The Indian Cricket Board has laid down three topics and one of it bars the commentators to not speak a word about the DRS. The BCCI has asked the commentators of its production unit such as Sunil Gavaskar, Ravi Shastri, Laxman Sivaramakrishnan and Matthew Hayden to not utter a word on DRS, Indian selection and administration.
Commentators working for Star Sports, including Harsha Bhogle, Sourav Ganguly and Shane Warne, are also subject to BCCI restrictions.
A stalwart of Channel Nine`s commentary team, Ian Chappell, himself, feels DRS as a "load of rubbish" but he said he will not work under the terms of the BCCI.
"I can`t do my job properly under those circumstances," Chappell was quoted as saying in the Sydney Morning Herald.

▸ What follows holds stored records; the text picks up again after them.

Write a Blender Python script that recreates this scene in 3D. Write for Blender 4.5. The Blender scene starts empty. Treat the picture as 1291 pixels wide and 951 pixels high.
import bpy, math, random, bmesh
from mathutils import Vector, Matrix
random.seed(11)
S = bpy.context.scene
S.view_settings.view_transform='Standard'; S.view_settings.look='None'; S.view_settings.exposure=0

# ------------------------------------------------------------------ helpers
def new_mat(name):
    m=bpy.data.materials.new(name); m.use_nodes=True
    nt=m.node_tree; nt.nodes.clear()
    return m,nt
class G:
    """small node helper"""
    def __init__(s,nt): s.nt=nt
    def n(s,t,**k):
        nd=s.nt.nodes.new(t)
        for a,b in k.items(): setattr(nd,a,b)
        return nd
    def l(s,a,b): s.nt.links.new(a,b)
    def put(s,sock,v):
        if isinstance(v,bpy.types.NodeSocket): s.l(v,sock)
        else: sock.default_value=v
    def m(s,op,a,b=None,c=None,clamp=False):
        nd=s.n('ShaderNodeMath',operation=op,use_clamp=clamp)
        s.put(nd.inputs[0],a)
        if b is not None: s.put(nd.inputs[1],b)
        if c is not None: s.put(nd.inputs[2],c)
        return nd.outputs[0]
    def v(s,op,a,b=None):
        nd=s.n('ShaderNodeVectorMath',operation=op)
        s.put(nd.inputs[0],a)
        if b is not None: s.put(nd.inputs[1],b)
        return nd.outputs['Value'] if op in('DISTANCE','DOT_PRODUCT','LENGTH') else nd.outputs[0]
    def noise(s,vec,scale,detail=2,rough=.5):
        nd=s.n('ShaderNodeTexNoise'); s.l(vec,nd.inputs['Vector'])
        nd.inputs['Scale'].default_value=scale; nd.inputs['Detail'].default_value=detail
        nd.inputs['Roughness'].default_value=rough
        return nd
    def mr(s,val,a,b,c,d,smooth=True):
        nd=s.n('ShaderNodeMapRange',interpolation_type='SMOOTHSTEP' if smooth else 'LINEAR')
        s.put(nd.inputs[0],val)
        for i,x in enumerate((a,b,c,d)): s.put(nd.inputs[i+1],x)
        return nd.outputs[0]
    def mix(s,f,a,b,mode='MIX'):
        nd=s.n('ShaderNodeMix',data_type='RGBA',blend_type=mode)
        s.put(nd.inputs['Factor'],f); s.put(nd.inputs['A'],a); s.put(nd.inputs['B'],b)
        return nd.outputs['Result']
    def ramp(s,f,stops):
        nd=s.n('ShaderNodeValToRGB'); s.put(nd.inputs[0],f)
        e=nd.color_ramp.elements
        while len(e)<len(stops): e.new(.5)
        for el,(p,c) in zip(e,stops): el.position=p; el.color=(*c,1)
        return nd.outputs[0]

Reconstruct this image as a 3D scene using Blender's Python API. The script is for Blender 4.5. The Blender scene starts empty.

"In the studio for Nine (during the Ashes), I made a number of comments about the DRS and what a load of rubbish I thought it was.
"I`m even more convinced of that after the Ashes. I know that the Indian players, Tendulkar in particular but I think there`s probably more than that, don`t trust it. I think Jacques Kallis is on record as saying he doesn`t trust it, and from my experience I don`t trust it, either."
The 70-year-old also questioned whether television umpires were trained enough to use video technology.
"Administrators say to players, `Do you want more technology?` What they don`t explain to the players is there`s a human hand in there that is subject to the same thing as an umpire`s decision - human error," he said.
The report mentioned that former India cricketer and commenter Sanjay Manjrekar was dropped from the Indian production`s world feed because he questioned the board`s respect for the Future Tours Program.
Chappell said it was disgraceful that Indian commentators were gagged from expressing their views when the IPL spot-fixing controversy erupted and it is better to sack them than muzzling them.
"If you don`t like what I`m saying on television, sack me," Chappell said. "You`re short-changing the public, and you`ve got your own credibility to consider."